Mom worked for a department store and as a publicity event, the store arranged that Hopalong Cassidy himself, would visit and be available to meet everyone in the store’s parking lot. I remember going. There were about a half million other Hoppy, Jr’s there, of course, some decked out in authentic cowboy clothes but most, like me, just with their cap gun strapped tight around our waists. The line of people snaked through the lot for what seemed like miles. Kids howled and whooped and some cried and parents yelled or shushed or grew more impatient with every never-ending second. But I was OK with it. It was chilly and I shivered but that was as much from anticipation as from the cold. And then, finally, it was my turn, my turn to shake the hand of Hopalong Cassidy himself. I looked up and saw an old man, a vision far removed from the Hoppy who starred in movies made twenty years earlier. He took my hand, (his was damp and soft) mumbled something that I either didn’t hear or can’t remember, and I was ushered away from him, the turn of the next Hoppy, Jr. already having come, and like mine, soon to be a memory.
I think I got some sort of toy as a memento. Nothing more. That was it. What did I expect, after all, a ride on his horse Topper? I guess the nag must have been turned out to pasture ages earlier.
So here I am thinking and writing about this only now, rereading my words, seeing how innocent I had been and how the gun, that silver snap open Peacemaker with the quasi-bone handle and the sulfur smell of blasted caps had been a part of my life, a real part, something I had never imagined. Something out of the pages of yesterday when I could ride my trusty steed into any fray, fight my way out of it, and ride off into the horizon.
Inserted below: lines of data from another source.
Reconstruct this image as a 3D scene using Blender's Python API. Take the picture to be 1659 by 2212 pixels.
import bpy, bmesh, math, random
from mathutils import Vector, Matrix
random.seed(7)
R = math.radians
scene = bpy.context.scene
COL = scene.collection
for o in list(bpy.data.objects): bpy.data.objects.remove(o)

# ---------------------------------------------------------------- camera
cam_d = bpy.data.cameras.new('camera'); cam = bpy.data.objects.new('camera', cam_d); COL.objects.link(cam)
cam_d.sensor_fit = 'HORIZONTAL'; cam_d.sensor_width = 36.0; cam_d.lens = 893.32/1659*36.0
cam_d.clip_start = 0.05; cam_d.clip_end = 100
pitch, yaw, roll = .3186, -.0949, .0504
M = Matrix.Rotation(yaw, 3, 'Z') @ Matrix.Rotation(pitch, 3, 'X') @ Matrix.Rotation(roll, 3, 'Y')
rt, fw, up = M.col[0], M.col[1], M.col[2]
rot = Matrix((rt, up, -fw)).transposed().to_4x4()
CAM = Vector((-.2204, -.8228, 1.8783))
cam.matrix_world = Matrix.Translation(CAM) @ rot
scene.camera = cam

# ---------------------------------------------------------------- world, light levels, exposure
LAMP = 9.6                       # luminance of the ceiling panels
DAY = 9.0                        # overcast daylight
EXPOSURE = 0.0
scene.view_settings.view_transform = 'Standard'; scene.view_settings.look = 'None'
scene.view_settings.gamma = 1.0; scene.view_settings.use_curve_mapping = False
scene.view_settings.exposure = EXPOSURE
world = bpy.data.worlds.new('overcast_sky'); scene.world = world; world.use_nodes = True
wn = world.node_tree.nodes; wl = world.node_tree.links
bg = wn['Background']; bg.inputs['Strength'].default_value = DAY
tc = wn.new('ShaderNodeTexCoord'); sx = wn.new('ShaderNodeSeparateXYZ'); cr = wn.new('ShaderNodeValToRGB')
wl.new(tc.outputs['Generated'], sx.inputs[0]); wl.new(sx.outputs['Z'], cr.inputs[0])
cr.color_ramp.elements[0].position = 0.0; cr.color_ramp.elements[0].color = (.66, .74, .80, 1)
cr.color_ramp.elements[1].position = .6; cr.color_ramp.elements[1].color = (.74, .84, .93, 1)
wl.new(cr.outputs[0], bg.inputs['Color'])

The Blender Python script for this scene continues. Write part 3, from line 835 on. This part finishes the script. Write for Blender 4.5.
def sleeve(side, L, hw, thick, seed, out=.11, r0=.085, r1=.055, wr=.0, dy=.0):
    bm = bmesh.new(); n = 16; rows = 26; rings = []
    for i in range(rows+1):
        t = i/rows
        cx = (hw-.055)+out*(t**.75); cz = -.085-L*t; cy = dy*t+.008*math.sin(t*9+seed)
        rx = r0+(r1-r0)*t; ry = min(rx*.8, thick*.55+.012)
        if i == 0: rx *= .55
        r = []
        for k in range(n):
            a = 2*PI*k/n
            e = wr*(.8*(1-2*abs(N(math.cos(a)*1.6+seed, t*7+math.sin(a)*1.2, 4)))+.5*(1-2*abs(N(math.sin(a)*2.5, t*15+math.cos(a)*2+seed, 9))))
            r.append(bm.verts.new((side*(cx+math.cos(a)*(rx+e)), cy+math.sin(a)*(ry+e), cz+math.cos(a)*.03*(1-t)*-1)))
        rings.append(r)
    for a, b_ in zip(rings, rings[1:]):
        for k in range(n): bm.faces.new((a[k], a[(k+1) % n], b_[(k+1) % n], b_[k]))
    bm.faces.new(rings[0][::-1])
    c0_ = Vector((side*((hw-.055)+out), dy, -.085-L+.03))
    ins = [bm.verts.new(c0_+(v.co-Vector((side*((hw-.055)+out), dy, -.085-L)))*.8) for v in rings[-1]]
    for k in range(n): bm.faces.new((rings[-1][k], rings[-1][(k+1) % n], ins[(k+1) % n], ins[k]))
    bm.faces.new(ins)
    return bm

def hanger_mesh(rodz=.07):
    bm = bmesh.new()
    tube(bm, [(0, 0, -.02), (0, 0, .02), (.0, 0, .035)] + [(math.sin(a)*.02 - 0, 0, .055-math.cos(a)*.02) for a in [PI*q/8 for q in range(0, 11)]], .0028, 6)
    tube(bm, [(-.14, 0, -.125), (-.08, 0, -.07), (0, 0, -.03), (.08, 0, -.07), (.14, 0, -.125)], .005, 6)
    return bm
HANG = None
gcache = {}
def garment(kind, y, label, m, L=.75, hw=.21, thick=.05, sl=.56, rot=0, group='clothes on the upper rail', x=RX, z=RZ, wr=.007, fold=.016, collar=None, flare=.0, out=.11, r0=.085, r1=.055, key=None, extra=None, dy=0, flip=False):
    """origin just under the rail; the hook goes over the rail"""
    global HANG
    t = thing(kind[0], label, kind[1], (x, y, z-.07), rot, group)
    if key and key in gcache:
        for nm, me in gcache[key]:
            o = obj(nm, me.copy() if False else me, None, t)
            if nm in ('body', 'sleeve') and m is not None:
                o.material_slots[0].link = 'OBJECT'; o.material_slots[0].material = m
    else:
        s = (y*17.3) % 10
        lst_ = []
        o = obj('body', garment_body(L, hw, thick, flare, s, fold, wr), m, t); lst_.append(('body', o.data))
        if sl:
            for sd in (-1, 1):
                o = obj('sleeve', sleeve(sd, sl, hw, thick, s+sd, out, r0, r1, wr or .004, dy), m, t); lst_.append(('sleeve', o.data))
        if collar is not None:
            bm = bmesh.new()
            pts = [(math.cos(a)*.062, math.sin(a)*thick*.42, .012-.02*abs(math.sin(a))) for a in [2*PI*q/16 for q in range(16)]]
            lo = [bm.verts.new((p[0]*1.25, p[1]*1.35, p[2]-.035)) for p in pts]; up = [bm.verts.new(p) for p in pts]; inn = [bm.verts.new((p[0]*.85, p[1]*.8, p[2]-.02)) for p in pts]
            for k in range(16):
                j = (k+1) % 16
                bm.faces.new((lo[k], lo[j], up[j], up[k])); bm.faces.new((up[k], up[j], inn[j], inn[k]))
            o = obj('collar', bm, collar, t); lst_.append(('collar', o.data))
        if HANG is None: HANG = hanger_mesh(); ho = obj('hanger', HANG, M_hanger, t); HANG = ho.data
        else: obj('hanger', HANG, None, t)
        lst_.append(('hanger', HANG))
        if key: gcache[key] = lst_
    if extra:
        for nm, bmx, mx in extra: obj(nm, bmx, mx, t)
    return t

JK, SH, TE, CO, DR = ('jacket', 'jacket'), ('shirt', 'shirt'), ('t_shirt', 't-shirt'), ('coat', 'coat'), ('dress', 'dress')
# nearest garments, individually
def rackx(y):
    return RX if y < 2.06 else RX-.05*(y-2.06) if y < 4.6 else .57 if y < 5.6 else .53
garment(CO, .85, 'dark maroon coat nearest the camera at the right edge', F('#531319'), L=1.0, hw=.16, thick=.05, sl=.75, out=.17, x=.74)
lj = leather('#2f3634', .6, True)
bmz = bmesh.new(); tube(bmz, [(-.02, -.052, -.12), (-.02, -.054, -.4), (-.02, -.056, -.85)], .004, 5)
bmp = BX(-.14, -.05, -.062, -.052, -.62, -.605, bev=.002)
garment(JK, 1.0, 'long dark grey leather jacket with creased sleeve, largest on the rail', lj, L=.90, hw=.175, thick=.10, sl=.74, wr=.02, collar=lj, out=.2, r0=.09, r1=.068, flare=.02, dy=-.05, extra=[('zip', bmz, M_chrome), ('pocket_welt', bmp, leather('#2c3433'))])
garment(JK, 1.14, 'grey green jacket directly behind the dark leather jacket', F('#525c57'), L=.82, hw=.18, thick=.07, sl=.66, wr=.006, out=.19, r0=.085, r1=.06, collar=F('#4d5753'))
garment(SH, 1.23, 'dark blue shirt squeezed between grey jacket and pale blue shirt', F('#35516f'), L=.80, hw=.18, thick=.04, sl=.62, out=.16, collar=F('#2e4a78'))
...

Here I am, sixty-nine years old, sitting at my computer, writing a blog, and, if you look real hard, you can see me riding off into the horizon, cap gun holstered, plastic silver bullets in place, as old as Bill Boyd, the actor who portrayed Hopalong Cassidy, he and I, perhaps, riding side by side, growing smaller as we cross the rise into whatever adventure awaits in the town where cowboys never grow old.